Jim: It is definitely centerfire. thanks.

PetahW
September 9, 2009, 10:23 AM
IMHO, it's most likely pre-WW I, like late 19th Century (ca.1890's) - When pistols of that kind ( usually referred to as either "target" or "parlor" guns), were made with all sorts of single-shot actions (FB, TB, break-open, lever, whatever) in Europe by multiple different small makers in various countries like Belgium, Austria, Germany, Switzerland, France & England.

"Suhl" was a gun-making part of old Germany, IIRC - and Fr.Jung & Sohn most likely one of the strictly-regulated/licensed guild members there, something that may be traceable, through a search down that avenue.

Many of these pistols were of high quality, because the target market was affluent young men of fashion - the times, during which dueling was still quite common.
The buyers generally were thought to have wanted to stay in practice incase of a challenge to their "honor".

The smaller bores were usually the indoor/parlor guns, with the larger bore shot outdoors.

.

James K
September 9, 2009, 07:50 PM
If the 1921-1926 dates are accurate, the gun would not have been 19th century, and nothing in the description indicates a duelling pistol. (I have never seen a duelling pistol with adjustable sights or even one with breech loading.) By the 1920's pistol duelling was well out of fashion in Germany, although some college fraternities still practiced with unbuttoned rapiers so the participants could show the famous scar.

I have little doubt it is a target pistol; as PetahW says, a larger caliber would indicate an outdoor pistol, not a "parlor" pistol or even for use on an indoor range. But a picture would help, as would a chamber cast even one using soft wax.

Jim

Neruda
September 11, 2009, 02:45 PM
FR. JUNG & SOHNE were certainly in operation by the 1830s in Suhl. Two elegant pairs of percussion pistols were auctioned by Hermann Historica, see: http://www.hermann-historica.de/auktion/hhm54.pl?f=NR&c=&t=temartic_S_D&db=kat54_s.txt and http://www.hermann-historica.de/auktion/hhm52.pl?f=NR&c=&t=temartic_S_D&db=kat52_S.txt
This example is later however.

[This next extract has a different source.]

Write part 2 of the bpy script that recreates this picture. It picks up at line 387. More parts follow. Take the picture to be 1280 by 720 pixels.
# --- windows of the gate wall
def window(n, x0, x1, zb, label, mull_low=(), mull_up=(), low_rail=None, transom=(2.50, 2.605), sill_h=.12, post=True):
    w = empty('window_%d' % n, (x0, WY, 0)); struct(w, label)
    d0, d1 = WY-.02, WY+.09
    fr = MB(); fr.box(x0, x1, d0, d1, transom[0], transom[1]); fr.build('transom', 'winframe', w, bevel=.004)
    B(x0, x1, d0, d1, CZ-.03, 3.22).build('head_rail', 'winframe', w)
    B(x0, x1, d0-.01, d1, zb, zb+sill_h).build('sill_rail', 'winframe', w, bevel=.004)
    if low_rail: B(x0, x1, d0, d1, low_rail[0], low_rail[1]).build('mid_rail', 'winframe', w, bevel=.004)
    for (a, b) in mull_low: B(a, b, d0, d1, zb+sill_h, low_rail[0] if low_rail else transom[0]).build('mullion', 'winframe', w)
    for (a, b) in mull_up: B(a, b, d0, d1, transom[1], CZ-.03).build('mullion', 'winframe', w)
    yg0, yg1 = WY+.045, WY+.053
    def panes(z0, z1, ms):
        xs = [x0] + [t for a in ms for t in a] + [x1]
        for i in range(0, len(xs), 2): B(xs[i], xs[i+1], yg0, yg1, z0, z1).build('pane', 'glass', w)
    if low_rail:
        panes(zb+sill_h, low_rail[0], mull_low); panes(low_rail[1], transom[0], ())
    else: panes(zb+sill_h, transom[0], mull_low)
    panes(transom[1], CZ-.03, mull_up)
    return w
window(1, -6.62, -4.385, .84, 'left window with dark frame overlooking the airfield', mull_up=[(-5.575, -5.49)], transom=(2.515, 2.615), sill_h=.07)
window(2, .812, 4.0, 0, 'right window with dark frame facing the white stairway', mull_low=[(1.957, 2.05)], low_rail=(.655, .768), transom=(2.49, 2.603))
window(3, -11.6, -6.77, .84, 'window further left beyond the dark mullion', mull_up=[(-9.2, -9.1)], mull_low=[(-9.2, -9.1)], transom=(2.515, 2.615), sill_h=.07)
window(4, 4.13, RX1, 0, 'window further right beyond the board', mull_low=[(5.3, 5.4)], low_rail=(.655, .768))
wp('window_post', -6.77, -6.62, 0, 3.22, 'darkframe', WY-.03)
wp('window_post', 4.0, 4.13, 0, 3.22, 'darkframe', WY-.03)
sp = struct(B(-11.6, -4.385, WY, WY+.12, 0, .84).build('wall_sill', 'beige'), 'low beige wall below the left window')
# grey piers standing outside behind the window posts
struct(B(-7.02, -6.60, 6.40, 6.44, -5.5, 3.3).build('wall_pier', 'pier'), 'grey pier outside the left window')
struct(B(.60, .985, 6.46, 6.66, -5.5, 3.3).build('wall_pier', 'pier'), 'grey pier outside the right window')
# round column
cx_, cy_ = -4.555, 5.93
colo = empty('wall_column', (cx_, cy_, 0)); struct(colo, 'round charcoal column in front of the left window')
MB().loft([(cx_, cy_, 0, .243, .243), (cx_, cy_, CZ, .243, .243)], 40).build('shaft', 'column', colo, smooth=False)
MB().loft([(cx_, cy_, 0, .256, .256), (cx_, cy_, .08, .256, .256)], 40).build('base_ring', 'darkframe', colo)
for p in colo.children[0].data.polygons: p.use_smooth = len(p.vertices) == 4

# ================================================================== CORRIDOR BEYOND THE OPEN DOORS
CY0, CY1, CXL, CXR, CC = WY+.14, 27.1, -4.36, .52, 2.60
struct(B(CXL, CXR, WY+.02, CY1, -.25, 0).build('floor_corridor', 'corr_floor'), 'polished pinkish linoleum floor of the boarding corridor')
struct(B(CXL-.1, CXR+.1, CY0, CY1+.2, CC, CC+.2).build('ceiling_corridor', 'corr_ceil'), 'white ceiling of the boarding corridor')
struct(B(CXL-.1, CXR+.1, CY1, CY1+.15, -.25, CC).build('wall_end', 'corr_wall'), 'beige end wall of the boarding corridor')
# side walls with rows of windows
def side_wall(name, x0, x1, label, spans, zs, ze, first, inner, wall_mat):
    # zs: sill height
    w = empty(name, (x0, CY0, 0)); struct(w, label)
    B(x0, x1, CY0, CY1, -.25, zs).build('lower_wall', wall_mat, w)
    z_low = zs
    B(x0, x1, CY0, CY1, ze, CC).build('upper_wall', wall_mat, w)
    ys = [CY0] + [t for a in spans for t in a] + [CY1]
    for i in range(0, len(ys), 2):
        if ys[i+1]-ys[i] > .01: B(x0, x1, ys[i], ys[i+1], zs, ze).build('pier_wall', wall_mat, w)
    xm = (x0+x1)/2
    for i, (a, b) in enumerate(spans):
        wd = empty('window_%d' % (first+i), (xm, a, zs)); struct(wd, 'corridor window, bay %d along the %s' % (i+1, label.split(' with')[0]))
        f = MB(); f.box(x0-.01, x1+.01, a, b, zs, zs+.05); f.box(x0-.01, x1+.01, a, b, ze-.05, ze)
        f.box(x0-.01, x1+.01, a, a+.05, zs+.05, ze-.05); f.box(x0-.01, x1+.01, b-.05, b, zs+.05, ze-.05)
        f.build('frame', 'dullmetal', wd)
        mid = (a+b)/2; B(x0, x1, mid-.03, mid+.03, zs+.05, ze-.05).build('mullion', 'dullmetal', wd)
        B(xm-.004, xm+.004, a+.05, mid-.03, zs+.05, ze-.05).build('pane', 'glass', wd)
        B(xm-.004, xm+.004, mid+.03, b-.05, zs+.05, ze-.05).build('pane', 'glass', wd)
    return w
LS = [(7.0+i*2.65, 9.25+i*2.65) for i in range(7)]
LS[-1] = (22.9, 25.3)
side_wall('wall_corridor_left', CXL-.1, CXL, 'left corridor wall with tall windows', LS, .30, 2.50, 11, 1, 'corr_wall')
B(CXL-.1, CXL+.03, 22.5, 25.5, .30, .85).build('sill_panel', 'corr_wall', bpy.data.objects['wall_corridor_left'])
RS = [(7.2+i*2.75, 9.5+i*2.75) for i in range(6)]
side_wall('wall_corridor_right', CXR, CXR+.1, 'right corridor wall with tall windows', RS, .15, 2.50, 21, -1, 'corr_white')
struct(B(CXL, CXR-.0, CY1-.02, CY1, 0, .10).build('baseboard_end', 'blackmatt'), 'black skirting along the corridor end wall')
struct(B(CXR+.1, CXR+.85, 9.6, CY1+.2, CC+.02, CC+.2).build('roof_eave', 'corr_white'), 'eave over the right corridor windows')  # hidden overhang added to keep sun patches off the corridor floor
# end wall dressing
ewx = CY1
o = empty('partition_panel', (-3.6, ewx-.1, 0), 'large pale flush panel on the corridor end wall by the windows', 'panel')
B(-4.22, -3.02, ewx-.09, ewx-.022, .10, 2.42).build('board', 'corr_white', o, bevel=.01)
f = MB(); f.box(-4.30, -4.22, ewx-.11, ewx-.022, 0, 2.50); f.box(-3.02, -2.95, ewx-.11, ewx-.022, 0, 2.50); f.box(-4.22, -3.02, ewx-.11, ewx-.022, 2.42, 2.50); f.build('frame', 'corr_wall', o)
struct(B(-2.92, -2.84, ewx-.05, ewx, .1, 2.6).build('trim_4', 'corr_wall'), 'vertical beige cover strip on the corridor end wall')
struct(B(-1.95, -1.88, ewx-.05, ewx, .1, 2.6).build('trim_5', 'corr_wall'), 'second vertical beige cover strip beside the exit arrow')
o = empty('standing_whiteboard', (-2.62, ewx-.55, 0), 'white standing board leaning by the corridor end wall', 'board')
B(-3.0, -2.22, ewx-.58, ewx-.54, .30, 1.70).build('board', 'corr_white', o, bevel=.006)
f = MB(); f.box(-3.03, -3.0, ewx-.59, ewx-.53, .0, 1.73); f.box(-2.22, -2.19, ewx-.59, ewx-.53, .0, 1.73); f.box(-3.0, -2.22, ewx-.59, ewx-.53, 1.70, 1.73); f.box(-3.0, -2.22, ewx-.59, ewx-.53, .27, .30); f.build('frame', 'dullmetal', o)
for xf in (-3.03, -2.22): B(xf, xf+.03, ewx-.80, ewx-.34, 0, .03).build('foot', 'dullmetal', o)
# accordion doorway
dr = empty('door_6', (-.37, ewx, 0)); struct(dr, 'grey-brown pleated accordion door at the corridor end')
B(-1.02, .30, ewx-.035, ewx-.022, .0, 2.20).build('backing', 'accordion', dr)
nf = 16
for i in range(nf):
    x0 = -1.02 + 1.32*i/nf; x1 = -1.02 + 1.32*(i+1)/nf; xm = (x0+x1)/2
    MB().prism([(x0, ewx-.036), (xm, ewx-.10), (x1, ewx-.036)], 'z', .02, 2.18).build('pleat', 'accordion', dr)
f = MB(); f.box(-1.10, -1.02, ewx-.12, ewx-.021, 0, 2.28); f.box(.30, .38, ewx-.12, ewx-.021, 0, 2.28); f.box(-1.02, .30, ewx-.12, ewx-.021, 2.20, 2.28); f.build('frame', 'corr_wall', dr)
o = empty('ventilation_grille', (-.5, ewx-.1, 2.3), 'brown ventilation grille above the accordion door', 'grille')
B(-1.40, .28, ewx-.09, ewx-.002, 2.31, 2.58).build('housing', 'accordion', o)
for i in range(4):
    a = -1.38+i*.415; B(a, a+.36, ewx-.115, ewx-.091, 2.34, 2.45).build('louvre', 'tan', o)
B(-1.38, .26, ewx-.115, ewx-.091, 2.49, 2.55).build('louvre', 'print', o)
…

Target shooting was enormously popular in Germany during the latter 19th century with many clubs or Schützenverein. In 1861 these were united under the umbrella Deutsche Schützenbund which is still the German Olympic organisation.

PetahW
September 11, 2009, 05:46 PM
FWIW, Perhaps I was misundersttod, but I never said I thought the pistol in the OP to be a dueling pistol.

I said:

"Many of these pistols were of high quality, because the target market was affluent young men of fashion - the times, during which dueling was still quite common. The buyers generally were thought to have wanted to stay in practice incase of a challenge to their "honor"."



BTW - Adjustable sights, etc, were thought to offer an unfair advantage, and against the rules of Code Duello.

.

James K
September 11, 2009, 06:47 PM
Hi, Neruda,

Those are two pair of beautiful pistols. I wish I had the money to buy them. It goes without saying that my source on the dates for Jung & Sons is totally wrong. I did think that type of gun was too early for the 1920's, but people do buy old style guns.

Hi, PetahW,

I think we agree that the gun in question is not a dueler. The date I had, as I said above, is obviously incorrect, so 19th century would be more in line with the characteristics of the gun itself.

Jim

wortonb
September 12, 2009, 01:11 PM
Hello Jim and others;
There is a picture attached to my post of Sept. 6. I will try to post additional pictures here.

mapsjanhere
September 13, 2009, 09:51 AM
If you have a brass punch, you can drive out the wedge holding the front stock in place, underneath should be proof marks that would probably allow for an easier assessment of age and caliber. An oddity, the barrel dimensions found there are usually plug gauge, not as measured between the grooves as done today.